Moderator Wolfgang Herles gestand, mit Sarrazin durchaus einer Meinung zu sein, fragte Sarrazin aber immerhin zu Beginn des Gesprächs, ob er von allen geliebt werden wolle, so sehr erörtere er auf den ersten 80 Seiten seines „Tugendterror“-Buches den eigenen Fall. Will er nicht, der Thilo, und blieb auch unbeeindruckt, als Herles überflüssigerweise erwähnte, dass über ihn, Herles, auch schon viel Falsches geschrieben worden sei.

Bloß gut, dass Herles sich nicht an Sachbüchern, sondern an Romanen versucht; an Romanen, die in einem etablierten Verlag wie S. Fischer erscheinen und die man sich nur sehr schwer beim Verbrecher Verlag vorstellen kann. Dieser seit 20 Jahren bestehende Berliner Verlag wurde in Leipzig mit dem Kurt-Wolff-Preis für unabhängige Verlage ausgezeichnet. Schön zu hören, wie der Schriftsteller Dietmar Dath in seiner Laudatio die enorme Wichtigkeit von Literatur betonte, die nicht sofort zu verstehen sei, die unverständlich bleibe, die dem zunehmenden Formatdruck entgegenwirke. Was an Sarrazin erinnert, aber natürlich nicht so gemeint war – wie Verbrecher-Verleger Jörg Sundermeier bestätigte, als er die Bundesrepublik Deutschland in seiner Danksagung erwähnte, die mit diesem Preis ja Sozialismus und Anarchie auszeichnen würde.

Trotz vieler E-Book-Veranstaltungen ist Leipzig analoges Hohesgebiet

Einen starken, unübersehbaren Auftritt hatte die Schweiz als Schwerpunktland dieser Messe – nicht nur bei den zahlreichen Lesungen und Auftritten von Schweizer Schriftstellern und Schriftstellerinnen. In der Stadt waren die roten Tüten mit dem weißen Kreuz unübersehbar, ebenso die vielen roten Lesebänke. Auf dem Weg zur Messe mit der Straßenbahnlinie 16 konnte man sich an Schweizer Landschaftsplakaten an allen Stationen erfreuen; und in den Bahnen selbst kamen nach den üblichen Stationsdurchsagen jeweils kleine Spoken-Word-Gimmicks auf Schwyzerdütsch – nach mehrmaligen Fahrten verlor sich allerdings der Überraschungseffekt und der Witz dieser kleinen Einlagen.

Auch wenn die Schweiz das Wörtchen „Gastland“ nicht gern hört – man gehört schließlich selbst zur deutschsprachigen Literatur und Literaturszene – erinnerte der Auftritt doch sehr an manchen Frankfurter Gastland-Auftritt.
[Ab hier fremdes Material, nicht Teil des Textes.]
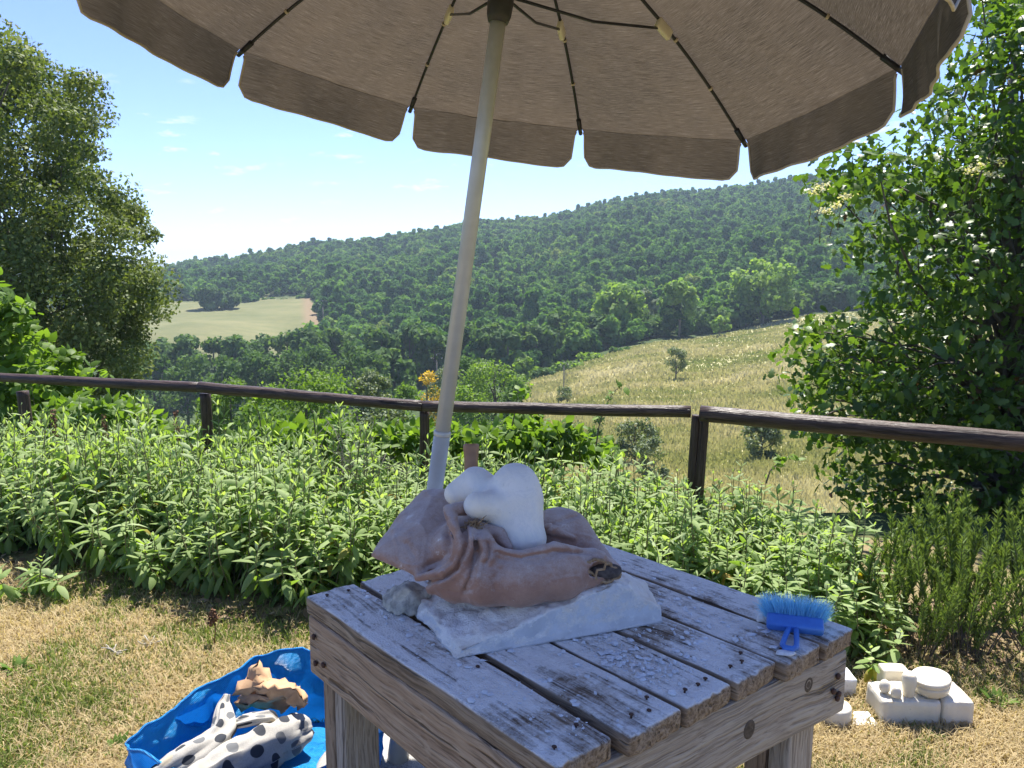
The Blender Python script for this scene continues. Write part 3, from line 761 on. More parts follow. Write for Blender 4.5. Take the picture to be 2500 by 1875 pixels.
# olives on the meadow
mid_tree('olive_tree', 'round olive tree standing alone in the middle of the meadow', 'tree', 1652, 846, 64, 98, M['olive_leaf'], n=1500, size=.24, lumps=14, crown_from=.3, seed=60, tpl=KITE)
mid_tree('olive_tree', 'small silvery olive at the foot of the utility pole', 'tree', 1378, 944, 50, 92, M['olive_leaf'], n=900, size=.22, lumps=10, crown_from=.15, seed=61, tpl=KITE)
mid_tree('olive_tree', 'grey-green olive bush in the low meadow, left of the double fence post', 'shrub', 1552, 1022, 105, 42, M['olive_leaf'], n=2200, size=.17, lumps=14, crown_from=.12, seed=62, tpl=KITE)
mid_tree('olive_tree', 'pale silvery olive shoots beside the low meadow olive bush', 'shrub', 1600, 1062, 95, 36, M['olive_leaf'], n=1500, size=.15, lumps=12, crown_from=.0, trunk=False, seed=63, tpl=KITE)
mid_tree('olive_tree', 'dark olive bush in the low meadow, right of the double fence post', 'shrub', 1862, 1022, 100, 40, M['olive_leaf'], n=2400, size=.17, lumps=16, crown_from=.05, seed=64, tpl=KITE)
mid_tree('olive_tree', 'low dark shrub in the meadow close above the brambles', 'shrub', 1462, 1012, 70, 40, M['belt_leaf'], n=900, size=.17, lumps=9, crown_from=0, trunk=False, seed=65, tpl=KITE)
# round bushes at the left end of the meadow
mid_tree('round_bush', 'rounded green willow bush at the left end of the meadow', 'bush', 1208, 874, 175, 74, M['acacia_leaf'], n=3200, size=.3, lumps=20, crown_from=.0, seed=70, tpl=KITE)
mid_tree('round_bush', 'taller dark green bush just right of the parasol pole', 'bush', 1150, 870, 130, 80, M['belt_leaf'], n=2200, size=.34, lumps=16, crown_from=.0, seed=71, tpl=KITE)
mid_tree('broom_bush', 'yellow flowering broom bush left of the parasol pole', 'bush', 1042, 908, 105, 76, M['broom_leaf'], n=1500, size=.26, lumps=12, crown_from=.0, seed=72, tpl=KITE)
mid_tree('round_bush', 'grey-green bush behind the yellow broom', 'bush', 1085, 895, 100, 82, M['olive_leaf'], n=1200, size=.3, lumps=12, crown_from=.0, seed=73, tpl=KITE)
mid_tree('round_bush', 'low dark bush at the foot of the rounded willow bush', 'bush', 1262, 925, 90, 66, M['belt_leaf'], n=1500, size=.28, lumps=14, crown_from=.0, trunk=False, seed=74, tpl=KITE)
mid_tree('round_bush', 'low green bush behind the rail just left of the parasol pole', 'bush', 985, 935, 120, 58, M['acacia_leaf'], n=1800, size=.26, lumps=16, crown_from=.0, trunk=False, seed=75, tpl=KITE)
mid_tree('round_bush', 'low green bush behind the rail just right of the parasol pole', 'bush', 1130, 940, 140, 52, M['acacia_leaf'], n=1800, size=.26, lumps=16, crown_from=.0, trunk=False, seed=76, tpl=KITE)
# the oak on the far field and its companions
mid_tree('field_oak', 'broad dark oak casting shadow on the far pale field', 'tree', 512, 702, 80, 300, M['belt_leaf'], n=1500, size=1.3, lumps=18, crown_from=.0, seed=80)
mid_tree('field_oak', 'dark oak touching the broad oak on the far field', 'tree', 560, 710, 50, 304, M['belt_leaf'], n=900, size=1.3, lumps=12, crown_from=.0, seed=81)
mid_tree('field_oak', 'small round tree on the upper edge of the far field', 'tree', 608, 714, 44, 332, M['forest_leaf'], n=700, size=1.2, lumps=10, crown_from=.0, seed=82)
LST = ((420, 728, 40), (460, 736, 36), (655, 728, 40), (700, 730, 44), (745, 722, 46))
for k, (px, tp, w) in enumerate(LST):
    mid_tree('field_edge_bush', f'bush along the upper edge of the far field, {rank(LST, px)}', 'bush', px, tp, w, 336, M['belt_leaf'], 'bushes above the far field', n=500, size=1.1, lumps=8, crown_from=0, trunk=False, seed=90 + k)
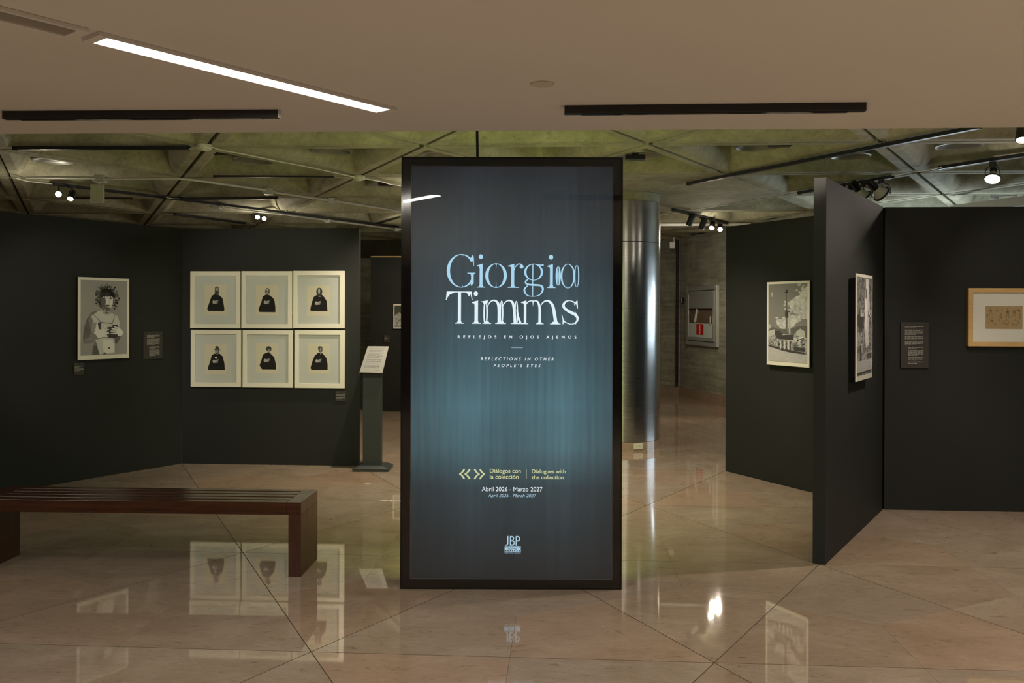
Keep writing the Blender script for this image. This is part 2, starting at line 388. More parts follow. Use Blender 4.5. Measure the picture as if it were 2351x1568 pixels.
# board marked concrete wall seen past the column
cA = at(1563, 906, z=0); cB = at(1658, 929, z=0); cd_ = (cB - cA).normalized(); cEnd = cA + cd_ * 5.2
cL = at(1500, 899.5, z=0)
def slabwall(a, b, t, z0, z1, side=1):
    a, b = Vector(a), Vector(b); d = (b - a).normalized(); nn = Vector((-d.y, d.x, 0)) * t * side
    v = [a, b, b + nn, a + nn]; q = [(p.x, p.y, z0) for p in v] + [(p.x, p.y, z1) for p in v]
    mb = MB(); f = [(0, 1, 5, 4), (1, 2, 6, 5), (2, 3, 7, 6), (3, 0, 4, 7), (4, 5, 6, 7), (3, 2, 1, 0)]
    if side < 0: f = [tuple(reversed(x)) for x in f]
    mb.add(q, f); return mb
mb = slabwall(cA, cEnd, .3, 0, 3.0)
wc = struct('wall_rear_right', mb, M_board)
cLL = cL + (cL - cA).normalized() * 4
struct('wall_rear', slabwall(cLL, cA + Vector((0, .02, 0)), .3, 0, 3.0), M_board)
nrm = Vector((cd_.y, -cd_.x, 0))
mb = slabwall(cA + nrm * .03, cEnd + nrm * .03, .029, 0, .19); o = struct('baseboard_right', mb, M_marble)
nr2 = (cA - cLL).normalized(); nr2 = Vector((nr2.y, -nr2.x, 0))
mb = slabwall(cLL + nr2 * .03, cA + nr2 * .03, .029, 0, .16); struct('baseboard_back', mb, M_marble)
# vertical movement joint / pipe at the bend
mb = MB(); p = cA + nrm * .05; mb.tube([(p.x - .02, p.y, .2), (p.x - .02, p.y, 2.98)], .025, 10)
tag(mb.build('riser_pipe', M_track, smooth=True), 'thin dark vertical pipe where the concrete wall bends', 'pipe')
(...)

Leipzig scheint sich zumindest in dieser Hinsicht der großen Schwester in Frankfurt anzunähern. Ansonsten gab es zwar viele Veranstaltungen, die sich um das E-Book drehten, doch blieb die Digitalisierung der Branche im Großen und Ganzen außen vor. Mehr noch als die Frankfurter ist die Leipziger Buchmesse analoges Hoheitsgebiet.

Und da hatte auch Sibylle Lewitscharoff ihren Auftritt: An einem von der Messe mitausgerichteten, unter dem Label „ausgezeichnet-literaturpreis.de“ firmierenden Messestand zeigte ein riesengroßes Poster die Autorin. „Georg-Büchner-Preisträgerin 2013“ stand groß drauf, und unten, viel kleiner: „Schutzgebühr 3,50 €“. Wer sich dieses Poster wohl gekauft hat?